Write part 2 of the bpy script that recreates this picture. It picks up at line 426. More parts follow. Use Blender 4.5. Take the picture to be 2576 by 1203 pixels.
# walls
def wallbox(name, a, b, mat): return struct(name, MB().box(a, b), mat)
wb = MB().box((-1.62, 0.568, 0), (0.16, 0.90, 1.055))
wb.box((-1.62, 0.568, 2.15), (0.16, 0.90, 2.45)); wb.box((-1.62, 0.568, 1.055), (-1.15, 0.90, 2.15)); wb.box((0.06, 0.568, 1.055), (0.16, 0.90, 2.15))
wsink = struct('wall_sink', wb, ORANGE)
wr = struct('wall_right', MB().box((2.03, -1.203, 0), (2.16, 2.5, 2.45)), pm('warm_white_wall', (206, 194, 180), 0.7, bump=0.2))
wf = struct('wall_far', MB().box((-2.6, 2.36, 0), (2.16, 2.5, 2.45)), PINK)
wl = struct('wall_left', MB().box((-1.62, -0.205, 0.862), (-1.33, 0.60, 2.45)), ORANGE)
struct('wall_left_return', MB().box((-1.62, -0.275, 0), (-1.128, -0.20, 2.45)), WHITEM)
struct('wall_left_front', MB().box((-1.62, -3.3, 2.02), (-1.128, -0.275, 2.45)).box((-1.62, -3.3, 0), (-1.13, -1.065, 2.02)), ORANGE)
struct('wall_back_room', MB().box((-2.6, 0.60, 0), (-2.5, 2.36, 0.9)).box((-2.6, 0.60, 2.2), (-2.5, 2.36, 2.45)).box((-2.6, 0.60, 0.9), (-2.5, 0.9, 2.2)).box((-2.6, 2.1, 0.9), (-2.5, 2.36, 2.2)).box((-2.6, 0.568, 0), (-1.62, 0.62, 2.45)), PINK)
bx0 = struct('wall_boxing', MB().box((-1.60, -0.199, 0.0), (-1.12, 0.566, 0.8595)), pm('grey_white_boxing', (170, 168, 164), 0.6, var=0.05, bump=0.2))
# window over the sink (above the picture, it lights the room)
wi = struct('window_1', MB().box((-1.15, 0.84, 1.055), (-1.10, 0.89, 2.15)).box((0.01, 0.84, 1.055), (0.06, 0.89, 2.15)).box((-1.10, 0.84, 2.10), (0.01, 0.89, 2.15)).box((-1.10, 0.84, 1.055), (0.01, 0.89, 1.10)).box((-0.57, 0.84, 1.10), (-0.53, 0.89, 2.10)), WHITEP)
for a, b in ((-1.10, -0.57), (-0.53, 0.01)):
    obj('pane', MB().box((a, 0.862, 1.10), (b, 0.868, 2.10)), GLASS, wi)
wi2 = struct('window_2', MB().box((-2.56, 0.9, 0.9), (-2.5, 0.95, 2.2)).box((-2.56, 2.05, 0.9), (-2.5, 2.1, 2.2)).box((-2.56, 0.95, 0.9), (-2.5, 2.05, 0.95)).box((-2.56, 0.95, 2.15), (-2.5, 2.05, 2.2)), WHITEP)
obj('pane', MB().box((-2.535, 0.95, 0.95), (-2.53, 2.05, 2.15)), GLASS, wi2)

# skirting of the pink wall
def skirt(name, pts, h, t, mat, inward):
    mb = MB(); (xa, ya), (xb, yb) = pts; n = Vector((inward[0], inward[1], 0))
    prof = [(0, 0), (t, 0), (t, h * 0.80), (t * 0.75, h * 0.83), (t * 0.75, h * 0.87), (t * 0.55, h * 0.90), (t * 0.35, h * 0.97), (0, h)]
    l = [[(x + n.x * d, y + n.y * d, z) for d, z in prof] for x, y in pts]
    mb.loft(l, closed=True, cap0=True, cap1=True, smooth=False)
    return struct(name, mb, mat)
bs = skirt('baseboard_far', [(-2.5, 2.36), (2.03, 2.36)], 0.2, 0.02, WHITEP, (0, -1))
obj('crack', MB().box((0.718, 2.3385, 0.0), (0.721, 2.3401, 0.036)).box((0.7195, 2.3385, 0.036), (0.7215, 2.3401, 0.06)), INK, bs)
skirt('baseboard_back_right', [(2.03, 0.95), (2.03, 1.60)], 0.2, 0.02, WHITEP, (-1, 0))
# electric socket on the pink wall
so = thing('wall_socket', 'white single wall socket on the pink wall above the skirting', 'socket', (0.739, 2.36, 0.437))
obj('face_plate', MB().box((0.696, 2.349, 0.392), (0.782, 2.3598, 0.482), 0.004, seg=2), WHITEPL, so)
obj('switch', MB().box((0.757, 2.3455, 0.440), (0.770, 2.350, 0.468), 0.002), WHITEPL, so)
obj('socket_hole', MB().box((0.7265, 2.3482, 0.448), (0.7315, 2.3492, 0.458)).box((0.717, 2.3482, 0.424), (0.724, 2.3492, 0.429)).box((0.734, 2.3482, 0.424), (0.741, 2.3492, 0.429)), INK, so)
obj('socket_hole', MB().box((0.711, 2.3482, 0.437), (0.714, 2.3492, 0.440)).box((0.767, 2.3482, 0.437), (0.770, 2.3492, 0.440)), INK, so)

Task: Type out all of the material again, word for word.

Response:
Write part 2 of the bpy script that recreates this picture. It picks up at line 426. More parts follow. Use Blender 4.5. Take the picture to be 2576 by 1203 pixels.
# walls
def wallbox(name, a, b, mat): return struct(name, MB().box(a, b), mat)
wb = MB().box((-1.62, 0.568, 0), (0.16, 0.90, 1.055))
wb.box((-1.62, 0.568, 2.15), (0.16, 0.90, 2.45)); wb.box((-1.62, 0.568, 1.055), (-1.15, 0.90, 2.15)); wb.box((0.06, 0.568, 1.055), (0.16, 0.90, 2.15))
wsink = struct('wall_sink', wb, ORANGE)
wr = struct('wall_right', MB().box((2.03, -1.203, 0), (2.16, 2.5, 2.45)), pm('warm_white_wall', (206, 194, 180), 0.7, bump=0.2))
wf = struct('wall_far', MB().box((-2.6, 2.36, 0), (2.16, 2.5, 2.45)), PINK)
wl = struct('wall_left', MB().box((-1.62, -0.205, 0.862), (-1.33, 0.60, 2.45)), ORANGE)
struct('wall_left_return', MB().box((-1.62, -0.275, 0), (-1.128, -0.20, 2.45)), WHITEM)
struct('wall_left_front', MB().box((-1.62, -3.3, 2.02), (-1.128, -0.275, 2.45)).box((-1.62, -3.3, 0), (-1.13, -1.065, 2.02)), ORANGE)
struct('wall_back_room', MB().box((-2.6, 0.60, 0), (-2.5, 2.36, 0.9)).box((-2.6, 0.60, 2.2), (-2.5, 2.36, 2.45)).box((-2.6, 0.60, 0.9), (-2.5, 0.9, 2.2)).box((-2.6, 2.1, 0.9), (-2.5, 2.36, 2.2)).box((-2.6, 0.568, 0), (-1.62, 0.62, 2.45)), PINK)
bx0 = struct('wall_boxing', MB().box((-1.60, -0.199, 0.0), (-1.12, 0.566, 0.8595)), pm('grey_white_boxing', (170, 168, 164), 0.6, var=0.05, bump=0.2))
# window over the sink (above the picture, it lights the room)
wi = struct('window_1', MB().box((-1.15, 0.84, 1.055), (-1.10, 0.89, 2.15)).box((0.01, 0.84, 1.055), (0.06, 0.89, 2.15)).box((-1.10, 0.84, 2.10), (0.01, 0.89, 2.15)).box((-1.10, 0.84, 1.055), (0.01, 0.89, 1.10)).box((-0.57, 0.84, 1.10), (-0.53, 0.89, 2.10)), WHITEP)
for a, b in ((-1.10, -0.57), (-0.53, 0.01)):
    obj('pane', MB().box((a, 0.862, 1.10), (b, 0.868, 2.10)), GLASS, wi)
wi2 = struct('window_2', MB().box((-2.56, 0.9, 0.9), (-2.5, 0.95, 2.2)).box((-2.56, 2.05, 0.9), (-2.5, 2.1, 2.2)).box((-2.56, 0.95, 0.9), (-2.5, 2.05, 0.95)).box((-2.56, 0.95, 2.15), (-2.5, 2.05, 2.2)), WHITEP)
obj('pane', MB().box((-2.535, 0.95, 0.95), (-2.53, 2.05, 2.15)), GLASS, wi2)

# skirting of the pink wall
def skirt(name, pts, h, t, mat, inward):
    mb = MB(); (xa, ya), (xb, yb) = pts; n = Vector((inward[0], inward[1], 0))
    prof = [(0, 0), (t, 0), (t, h * 0.80), (t * 0.75, h * 0.83), (t * 0.75, h * 0.87), (t * 0.55, h * 0.90), (t * 0.35, h * 0.97), (0, h)]
    l = [[(x + n.x * d, y + n.y * d, z) for d, z in prof] for x, y in pts]
    mb.loft(l, closed=True, cap0=True, cap1=True, smooth=False)
    return struct(name, mb, mat)
bs = skirt('baseboard_far', [(-2.5, 2.36), (2.03, 2.36)], 0.2, 0.02, WHITEP, (0, -1))
obj('crack', MB().box((0.718, 2.3385, 0.0), (0.721, 2.3401, 0.036)).box((0.7195, 2.3385, 0.036), (0.7215, 2.3401, 0.06)), INK, bs)
skirt('baseboard_back_right', [(2.03, 0.95), (2.03, 1.60)], 0.2, 0.02, WHITEP, (-1, 0))
# electric socket on the pink wall
so = thing('wall_socket', 'white single wall socket on the pink wall above the skirting', 'socket', (0.739, 2.36, 0.437))
obj('face_plate', MB().box((0.696, 2.349, 0.392), (0.782, 2.3598, 0.482), 0.004, seg=2), WHITEPL, so)
obj('switch', MB().box((0.757, 2.3455, 0.440), (0.770, 2.350, 0.468), 0.002), WHITEPL, so)
obj('socket_hole', MB().box((0.7265, 2.3482, 0.448), (0.7315, 2.3492, 0.458)).box((0.717, 2.3482, 0.424), (0.724, 2.3492, 0.429)).box((0.734, 2.3482, 0.424), (0.741, 2.3492, 0.429)), INK, so)
obj('socket_hole', MB().box((0.711, 2.3482, 0.437), (0.714, 2.3492, 0.440)).box((0.767, 2.3482, 0.437), (0.770, 2.3492, 0.440)), INK, so)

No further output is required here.